── INFORMATION SUPPLIED ──
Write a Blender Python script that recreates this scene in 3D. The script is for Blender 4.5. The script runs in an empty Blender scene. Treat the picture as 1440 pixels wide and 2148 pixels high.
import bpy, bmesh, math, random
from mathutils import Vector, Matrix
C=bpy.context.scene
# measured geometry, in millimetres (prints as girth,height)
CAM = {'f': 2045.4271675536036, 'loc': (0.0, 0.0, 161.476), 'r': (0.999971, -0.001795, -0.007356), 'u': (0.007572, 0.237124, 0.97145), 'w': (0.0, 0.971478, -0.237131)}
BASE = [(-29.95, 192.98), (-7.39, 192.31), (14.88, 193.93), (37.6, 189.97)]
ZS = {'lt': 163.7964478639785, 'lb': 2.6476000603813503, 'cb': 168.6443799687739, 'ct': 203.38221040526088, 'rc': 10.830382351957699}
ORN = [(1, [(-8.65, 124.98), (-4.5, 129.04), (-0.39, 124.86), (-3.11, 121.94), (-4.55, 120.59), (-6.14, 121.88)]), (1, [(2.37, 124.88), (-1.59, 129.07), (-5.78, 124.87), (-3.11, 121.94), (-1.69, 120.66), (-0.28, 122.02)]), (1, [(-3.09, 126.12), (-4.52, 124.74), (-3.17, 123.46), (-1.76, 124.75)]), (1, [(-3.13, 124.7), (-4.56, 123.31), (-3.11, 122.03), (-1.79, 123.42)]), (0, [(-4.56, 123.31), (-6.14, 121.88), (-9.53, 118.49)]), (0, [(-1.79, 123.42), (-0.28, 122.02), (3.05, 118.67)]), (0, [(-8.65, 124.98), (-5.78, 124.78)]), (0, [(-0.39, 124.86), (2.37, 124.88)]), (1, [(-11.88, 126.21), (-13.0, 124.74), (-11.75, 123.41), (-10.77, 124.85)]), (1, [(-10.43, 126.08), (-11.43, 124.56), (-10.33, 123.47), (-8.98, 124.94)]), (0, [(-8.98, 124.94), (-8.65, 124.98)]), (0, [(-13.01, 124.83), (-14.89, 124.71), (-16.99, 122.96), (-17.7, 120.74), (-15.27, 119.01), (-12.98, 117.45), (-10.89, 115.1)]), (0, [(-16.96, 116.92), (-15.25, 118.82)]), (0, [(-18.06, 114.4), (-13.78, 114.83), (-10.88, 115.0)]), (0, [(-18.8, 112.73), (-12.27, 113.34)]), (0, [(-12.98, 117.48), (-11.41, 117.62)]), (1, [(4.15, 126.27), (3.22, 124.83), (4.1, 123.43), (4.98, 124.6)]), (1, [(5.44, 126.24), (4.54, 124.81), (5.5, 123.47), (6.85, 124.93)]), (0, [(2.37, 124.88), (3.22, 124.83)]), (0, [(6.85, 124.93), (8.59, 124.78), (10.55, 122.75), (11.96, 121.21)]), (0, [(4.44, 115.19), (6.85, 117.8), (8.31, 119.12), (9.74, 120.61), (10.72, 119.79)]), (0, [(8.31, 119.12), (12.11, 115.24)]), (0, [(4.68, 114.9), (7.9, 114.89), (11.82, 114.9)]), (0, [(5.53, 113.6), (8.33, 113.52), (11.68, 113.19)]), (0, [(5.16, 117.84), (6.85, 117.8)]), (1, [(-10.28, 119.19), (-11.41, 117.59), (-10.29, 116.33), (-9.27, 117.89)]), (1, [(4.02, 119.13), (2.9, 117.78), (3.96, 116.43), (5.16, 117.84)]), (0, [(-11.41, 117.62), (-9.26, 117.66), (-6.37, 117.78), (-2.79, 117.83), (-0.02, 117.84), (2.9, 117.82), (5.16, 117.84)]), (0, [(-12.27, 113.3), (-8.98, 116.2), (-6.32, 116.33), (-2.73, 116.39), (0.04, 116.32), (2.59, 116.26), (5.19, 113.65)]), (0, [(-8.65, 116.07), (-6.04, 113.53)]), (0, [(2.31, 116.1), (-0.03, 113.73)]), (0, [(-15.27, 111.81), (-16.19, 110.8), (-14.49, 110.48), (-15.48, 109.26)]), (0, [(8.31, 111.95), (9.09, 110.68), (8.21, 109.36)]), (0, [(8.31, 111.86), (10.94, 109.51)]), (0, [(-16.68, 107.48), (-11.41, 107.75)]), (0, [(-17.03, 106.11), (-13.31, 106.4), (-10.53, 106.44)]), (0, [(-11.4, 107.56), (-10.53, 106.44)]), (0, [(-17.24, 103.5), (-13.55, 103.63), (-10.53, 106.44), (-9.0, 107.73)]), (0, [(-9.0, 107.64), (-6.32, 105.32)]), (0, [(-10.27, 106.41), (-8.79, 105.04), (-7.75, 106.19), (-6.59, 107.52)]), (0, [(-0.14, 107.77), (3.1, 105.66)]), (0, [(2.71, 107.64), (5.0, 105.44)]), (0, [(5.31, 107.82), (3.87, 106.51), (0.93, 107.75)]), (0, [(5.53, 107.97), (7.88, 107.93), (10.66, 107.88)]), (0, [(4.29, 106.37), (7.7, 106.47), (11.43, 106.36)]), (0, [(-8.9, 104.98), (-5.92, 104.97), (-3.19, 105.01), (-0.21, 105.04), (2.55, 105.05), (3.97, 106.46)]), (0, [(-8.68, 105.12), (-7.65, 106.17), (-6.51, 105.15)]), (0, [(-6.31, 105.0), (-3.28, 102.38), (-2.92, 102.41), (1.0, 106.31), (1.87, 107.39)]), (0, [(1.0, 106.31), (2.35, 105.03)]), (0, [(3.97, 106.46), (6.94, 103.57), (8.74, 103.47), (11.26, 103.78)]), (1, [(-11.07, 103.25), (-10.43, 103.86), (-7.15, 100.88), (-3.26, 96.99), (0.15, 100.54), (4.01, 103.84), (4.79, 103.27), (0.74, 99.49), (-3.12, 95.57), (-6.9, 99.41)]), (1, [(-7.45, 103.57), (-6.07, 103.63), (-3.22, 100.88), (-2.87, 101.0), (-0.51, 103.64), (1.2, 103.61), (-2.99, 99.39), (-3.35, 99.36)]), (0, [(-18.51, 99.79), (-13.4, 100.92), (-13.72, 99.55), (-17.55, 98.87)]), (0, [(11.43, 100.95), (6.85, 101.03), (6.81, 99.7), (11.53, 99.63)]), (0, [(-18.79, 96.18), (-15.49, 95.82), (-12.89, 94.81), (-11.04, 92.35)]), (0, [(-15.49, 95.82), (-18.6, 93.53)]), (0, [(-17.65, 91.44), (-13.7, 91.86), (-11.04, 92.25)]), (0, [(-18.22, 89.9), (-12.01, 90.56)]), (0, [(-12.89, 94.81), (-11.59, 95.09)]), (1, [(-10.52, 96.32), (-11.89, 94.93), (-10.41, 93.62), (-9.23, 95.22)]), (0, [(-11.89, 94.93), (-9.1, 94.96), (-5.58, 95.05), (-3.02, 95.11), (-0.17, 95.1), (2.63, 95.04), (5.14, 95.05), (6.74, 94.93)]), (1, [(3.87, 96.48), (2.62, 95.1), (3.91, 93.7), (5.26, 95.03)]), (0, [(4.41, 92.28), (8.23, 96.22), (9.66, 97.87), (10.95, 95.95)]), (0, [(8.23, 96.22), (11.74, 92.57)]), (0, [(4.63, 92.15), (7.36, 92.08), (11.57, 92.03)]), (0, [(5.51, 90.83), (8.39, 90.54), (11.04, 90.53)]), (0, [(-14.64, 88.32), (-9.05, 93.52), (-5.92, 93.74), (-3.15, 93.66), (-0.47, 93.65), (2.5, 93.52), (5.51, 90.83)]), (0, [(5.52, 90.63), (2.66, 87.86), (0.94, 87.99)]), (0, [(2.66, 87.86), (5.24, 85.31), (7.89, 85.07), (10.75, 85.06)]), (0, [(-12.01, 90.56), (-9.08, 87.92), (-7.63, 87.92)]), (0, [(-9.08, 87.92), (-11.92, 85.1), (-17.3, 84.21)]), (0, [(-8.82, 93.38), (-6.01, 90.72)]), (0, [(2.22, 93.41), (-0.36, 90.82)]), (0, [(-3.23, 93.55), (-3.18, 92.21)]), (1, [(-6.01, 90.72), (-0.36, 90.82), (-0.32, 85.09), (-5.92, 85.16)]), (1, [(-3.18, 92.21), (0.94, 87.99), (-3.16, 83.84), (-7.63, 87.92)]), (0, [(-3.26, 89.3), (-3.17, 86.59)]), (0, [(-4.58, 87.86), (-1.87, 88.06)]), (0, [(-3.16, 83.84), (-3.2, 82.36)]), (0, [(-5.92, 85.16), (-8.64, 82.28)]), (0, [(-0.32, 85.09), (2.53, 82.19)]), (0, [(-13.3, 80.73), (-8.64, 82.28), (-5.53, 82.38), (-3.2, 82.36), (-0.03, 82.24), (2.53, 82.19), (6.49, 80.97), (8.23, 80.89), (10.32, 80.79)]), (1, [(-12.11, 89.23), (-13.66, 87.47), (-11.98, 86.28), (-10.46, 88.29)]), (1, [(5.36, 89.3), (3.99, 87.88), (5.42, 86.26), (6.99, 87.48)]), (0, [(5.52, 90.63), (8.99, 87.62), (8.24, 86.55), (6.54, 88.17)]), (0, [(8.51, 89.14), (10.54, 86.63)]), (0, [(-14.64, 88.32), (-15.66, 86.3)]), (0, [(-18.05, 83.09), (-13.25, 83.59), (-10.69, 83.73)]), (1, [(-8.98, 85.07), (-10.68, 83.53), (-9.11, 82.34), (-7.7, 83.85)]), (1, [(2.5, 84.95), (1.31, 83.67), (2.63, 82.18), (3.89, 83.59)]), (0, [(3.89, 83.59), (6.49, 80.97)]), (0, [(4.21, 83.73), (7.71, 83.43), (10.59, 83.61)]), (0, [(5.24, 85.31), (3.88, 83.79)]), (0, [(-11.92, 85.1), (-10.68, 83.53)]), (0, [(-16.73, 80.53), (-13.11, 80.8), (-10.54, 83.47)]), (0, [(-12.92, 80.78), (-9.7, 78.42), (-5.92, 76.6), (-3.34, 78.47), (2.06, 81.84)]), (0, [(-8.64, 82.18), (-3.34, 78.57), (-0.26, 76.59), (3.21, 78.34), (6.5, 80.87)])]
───
List the lines of the material in which the word "scene" occurs.

=== FULL RESPONSE ===
Write a Blender Python script that recreates this scene in 3D. The script is for Blender 4.5. The script runs in an empty Blender scene. Treat the picture as 1440 pixels wide and 2148 pixels high.
C=bpy.context.scene